The good news about design problems is that most of them can be prevented, and the ones that do escape pre-deployment detection are usually fairly easy to fix once they become apparent.

Getting Ahead of Functional and Performance Issues

While user-interface design problems may be relatively easy to detect at an early stage, the kind of functional and performance problems which affect the customer experience may be much more difficult to anticipate. They can, in fact, be the result of entirely unpredictable factors outside of your application and beyond your control.

They are also the problems with the greatest potential to do long-term damage in terms of customer relations. A badly designed input screen may be annoying, but a system crash or prolonged latency or downtime is more likely to drive customers into the arms of your competitors. As an absolute bottom-line necessity, you need to at least keep up with functional and performance problems like these.

Even a slight delay in response can result in a major loss of customer traffic, and regaining traffic after a significant outage may require considerable time and effort. Anything that will allow you to not only keep up with but stay ahead of such problems can give you a major edge over your competitors. But if functional or design problems are hard to anticipate, how can you hope to get ahead of them?

What You Can Do

As it turns out, there are some things you can do, using a combination of monitoring, analytics, and rapid incident response. Through effective use of these resources, you can minimize the time between the initial appearance of a problem and its resolution, and in many cases, you may be able to detect and respond to functional and performance problems before they become visible to the customer. Let’s break the process down:

Optimize Your Monitoring

You need to monitor your application for both functional and performance issues, but your monitoring system should do more than that. It should be able to detect signs of slow-down and near-failure in real-time and report them. If an application component is behaving anomalously, or if the program is approaching its performance limit, your monitoring system should report the issue as a potential problem.

In order to monitor effectively, you need to know which metrics are important, and which are not. For customer experience-related issues, the important metrics are those that capture anything which may directly or indirectly affect the interaction between the customer and your application. If that sounds like it would be a pretty long list, that’s because it usually is. Most functional and performance issues do have an effect on the way that your customers experience your software.

Drill-Down Into Analytics

Along with comprehensive monitoring, you need a solid system for advanced analytics. While monitoring can pick up about-to-happen or already-happening problems, in-depth analytics can give you insight into performance degradation and other issues which may eventually lead to trouble. Among other things, analytics can pick up patterns of activity which have the potential to turn into problems, such as periodic bursts of customer activity that are increasing in volume and intensity over time, and that push the system close to its performance limits.

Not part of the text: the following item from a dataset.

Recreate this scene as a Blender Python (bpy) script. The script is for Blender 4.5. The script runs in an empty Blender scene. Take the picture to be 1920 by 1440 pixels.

Analytics can also pick up long-term trends in activity which place increasing stress on the system or on individual resources. From the point of view of your customers, the failure of a key resource may be as bad as failure of the entire system as a whole. Preventing failure at the resource or individual service level is as important as preventing failure at the greater system level.

Be Proactive With Incident Management and Alerting

By definition, any failure, breakdown, or performance degradation which has a negative effect on customer experience is a serious incident and needs to be treated as such. An actual failure requires an immediate response. Your monitoring system should notify your incident management system, which should, in turn, be able to quickly filter out noise, provide enrichment and triage support, and send notifications to the correct response team (no more, no less) with the appropriate priority.

With a leading incident management solution, response teams can take care of the most serious incidents before they become apparent to your customers. But potential breakdowns, close-to-tolerances incidents, and trends toward increased system stress should also go through your notification system so that they can be handled before they become full-blown incidents.

Problems of this type may not require notification of your first-response teams, but your analytics or incident response system should channel them to the appropriate operational or supervisory personnel so that they can be investigated and the necessary remedial action can be taken.

Getting Ahead and Staying Ahead

An incident that is resolved before it comes to the attention of your customers is almost as good as an incident that never happened. And a problem that is resolved before it even becomes an incident is an incident that never happened. Effective monitoring systems, comprehensive analytics, and a top-quality incident management solution are your keys to staying consistently ahead in delivering a great customer experience.